Lab Work, Literature, and Finishing Up

Upon returning to Williamsburg, around June 16th, I began the process of interpreting the data I collected in the field. With the help of my advisor, I spent the day organizing data, preparing samples, and setting up what I was to work on for the rest of the summer, until I returned to campus again.

Geologists take detailed descriptions of the rock formations they find in the field, noting characteristic such as color, rock type, mineralogy, primary and secondary structures, and measurements such as orientation of bedding and/or foliation. These descriptions are important not only to the geologist that measured them, but other scientists as well, as they help future researchers continue what previous scientists started. With the assistance of a microscope, I studied the samples I previously collected in the field in greater detail, ensuring that my descriptions were as accurate and thorough as possible. I recorded any new observations along with the ones I had previously made in my field notebook.

After revisiting my rock descriptions, Chuck Bailey, my advisor, and Ben Weinmann, a recent graduate of W&M, taught me how to cut my samples with a rock saw, so I could use them to measure density and prepare them for observation under a microscope in thin section. Using the rock saw proved to be a bit of a challenge due to the nature of my samples. Most of my collected samples were fault rocks or heavily foliated metamorphic rocks, all fractured to some degree. Because of this, they were prone to crumbling when sawed. Even while going quite slowly to apply the least amount of stress to the samples, I was only able to get a cube of one fault rock sample and one metamorphic sample, and thin sections from those samples plus one additional fault rock. One of my other metamorphic samples, a chlorite breccia, was so heavily fractured I didn’t bother with cutting it.
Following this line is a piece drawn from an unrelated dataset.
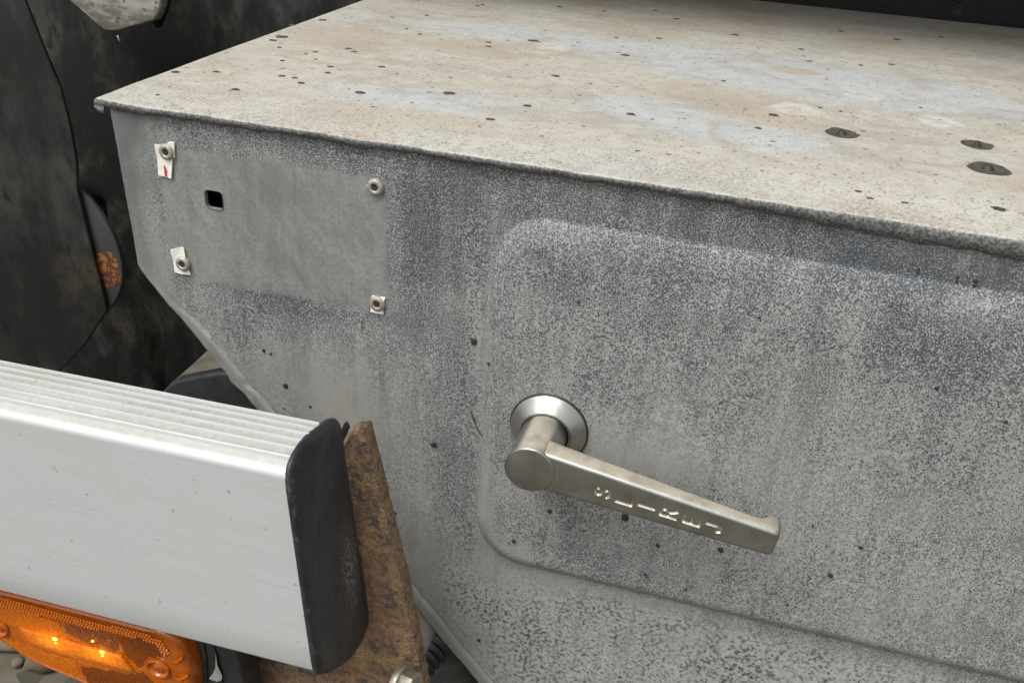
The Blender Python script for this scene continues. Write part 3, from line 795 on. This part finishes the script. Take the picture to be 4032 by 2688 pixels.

The other sample, a chlorite schist, which was also my oriented sample, I was too nervous to cut, so my advisor offered to attempt cutting it himself later.

While waiting for samples to dry off after cutting them, I met with Chuck in his office to do some dimensional analysis with Google Earth. Using UTM coordinates and strike and dip measurements taken during our traverse, we plotted the waypoints from the traverse as well as made a rough diagram of the fault and its geometry. Surprisingly, the fault looked wavy from the data I collected. Previously, I had only though of faults as having flat scarps, so to see otherwise was quite fascinating.

The challenges with cutting samples proved to not hinder my research terribly, as I had both metamorphic and fault rock samples that had cut well. With the cubic cut samples, I took density measurements of the fault rock (limestone breccia) and metamorphic rock (amphibolite). I found the breccia to have a density of 2.75±0.15 g/cm³ and the amphibolite 3.1±0.2 g/cm³. These values were to be expected since they are upper crustal rocks that have undergone some degree of compressional/shearing force.

After I had completed all this in the lab, Chuck helped me begin to search through the literature for more information on the Castle Cliff Fault. For the rest of my summer, I spent the bulk of my research time parsing through academic literature to understand what leading structural geologists have to say about the Castle Cliff Fault and surrounding region. The mechanics of the fault have been disputed since the mid-twentieth century, so as I read, I tried to gain an understanding of how opinions on the kinematics of the Castle Cliff Fault have changed over the decades. In recent years, geologists have come to believe this fault to be either a detachment fault or gravity-slide event. Based on data presented in the literature, I currently favor the gravity-slide theory, but it won’t be until I have a chance to look at the thin sections I previously prepared that I can say anything conclusively on where I stand on the matter.

Once the thin section slides come back to the lab, my advisor and I will examine them in order to further understand the forces at play in the Castle Cliff Fault. Once I have this data, I will be able to draw some conclusions as to which kind of normal fault applies to the Castle Cliff Fault, whether it is the result of a gravity-slide event or detachment fault. I’m excited to see what information my slides yield, and to present my conclusions later in the coming month.